55 MPH Around Atlanta

This link takes you to the google-hosted video of an exercise conducted by some students. They examined the effect on I-285 around Atlanta when everyone is forced to drive the legal speed limit (55 MPH).

Some background for anyone who doesn’t live or drive around Atlanta: I-285 encompasses the entirety of the downtown metropolitan area, plus all of the inner subburbs. It’s about sixty miles in circumference, and all of it is signed at 55 MPH (I think—not too familiar with the east side), by ordinance, I assume. 55 MPH on I-285 is rather slow in freeflow conditions. Generally the median speed is around 60 MPH and the 85th percentile speed is probably around 65 MPH (let me emphasize that these are personal estimates. I have not done any speed studies). So, 55 MPH is going to be, outside of congested conditions, around the 20th or 25th percentile; 80% of people will want to travel faster if given their druthers.

What does this all boil down to? Watch the video and see. It’s impressive.

Of course, if you do a Google search on this thing and read some of the comments, you will find a large number of people who think that this was just a stupid stupid dangerous prank that proved nothing. Others think that this shows the uselessness of a speed limit that is set too low and not enforced.

My opinion goes with the latter people. It is silly to have a speed limit which is artifically low and not enforced. Several studies (here, and here, there are others) demonstrate no increase in crashes or crash severity by increasing the speed limit to the 85th percentile speed. These same studies show that reducing the speed limit has no actual effect on drivers’ preferred travel speeds. Agressive enforcement will cause drivers to adhere to a low speed limit, but the effect has no lasting duration. As soon as the enforcement is gone, drivers will return to their previous practice.

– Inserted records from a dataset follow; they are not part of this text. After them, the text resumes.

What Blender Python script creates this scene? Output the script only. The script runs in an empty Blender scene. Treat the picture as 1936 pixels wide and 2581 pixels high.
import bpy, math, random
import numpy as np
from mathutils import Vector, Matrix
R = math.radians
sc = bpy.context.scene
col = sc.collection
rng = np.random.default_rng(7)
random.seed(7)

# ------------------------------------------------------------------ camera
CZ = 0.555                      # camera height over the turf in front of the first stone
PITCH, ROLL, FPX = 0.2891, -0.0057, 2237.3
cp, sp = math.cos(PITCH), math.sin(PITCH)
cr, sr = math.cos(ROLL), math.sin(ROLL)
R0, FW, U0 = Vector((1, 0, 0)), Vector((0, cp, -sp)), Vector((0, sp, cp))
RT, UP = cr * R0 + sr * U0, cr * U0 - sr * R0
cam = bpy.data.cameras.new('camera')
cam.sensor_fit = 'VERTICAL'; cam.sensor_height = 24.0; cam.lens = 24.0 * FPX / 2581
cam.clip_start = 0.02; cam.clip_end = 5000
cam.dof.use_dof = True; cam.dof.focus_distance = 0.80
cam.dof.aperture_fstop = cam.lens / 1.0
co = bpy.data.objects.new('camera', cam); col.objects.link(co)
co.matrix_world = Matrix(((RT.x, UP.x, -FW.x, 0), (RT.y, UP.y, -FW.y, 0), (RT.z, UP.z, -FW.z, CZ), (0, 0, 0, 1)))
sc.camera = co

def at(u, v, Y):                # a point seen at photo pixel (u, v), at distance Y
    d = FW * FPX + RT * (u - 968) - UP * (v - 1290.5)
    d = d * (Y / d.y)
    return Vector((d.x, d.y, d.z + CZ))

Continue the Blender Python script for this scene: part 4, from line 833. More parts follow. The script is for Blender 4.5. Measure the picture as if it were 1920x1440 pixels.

Anyhow. The video is cool. Have a look.

Comments

2 responses to “55 MPH Around Atlanta”

  1. Tenner Avatar
    Tenner

    Highly interesting… I’ve always wondered what would happen if anyone tried that.

    I don’t know the research involved in traffic engineering, but it’s always seemed to be best to let people set their own speeds. Run a road with a token speed limit for a few months, determine the 85th percentile speed, and make up some signs.

    I also personally believe that no speed limit should be set under 30mph. It’s slow enough to stop on a virtual dime, anyone with the sight ability to have qualified for a driver’s license in the first place can see children on sidewalks, and most cars don’t really maintain 20 mph well (especially if you drive a manual).

    Some of these 20mph school zones are unnecessary.

    Of course, I suspect most speed limits aren’t set to be safe but are to make money for local and state police jurisdictions.

  2. Bill Avatar

    School zones are an entirely different animal. A lot of jurisdicitions have a blanket ordinance that says “during school hours, the school speed limit shall be 20 MPH beneath the posted speed limit” and they implement this without any thought to particular conditions. For example, a kindergarten that has almost no pedestrian or bicycle traffic is treated exactly the same as a middle school in a downtown neighboorhood with numerous pedestrians and a high school with a vast driving-themselves population. The reason is usually because us Traffic Engineers have better things to do than determine the merits of each and every school zone.

    There is a probelm, however, when said school zones are horribly affecting upstream traffic congestion (and there are quite a few of those in the Atlanta metro area). These, IMHO, should have studies, and be more intelligently applied.

    Before I get local officials all over me, however, I will state that I personally believe that several of the aforementioned horribly-traffic-congesting school zones in Cobb County are intelligently applied, but that’s a vast minority of all the ones I’ve ever seen.

    As far as enforcement and revenue is concerned, the police and municipalities don’t really make money doing that sort of thing. Don’t forget they’ve got to pay for the officer’s time, the cruiser, the administration, and all sorts of little things. But, let me also reiterate that a speed limit that isn’t obeyed without enforcement should be raised.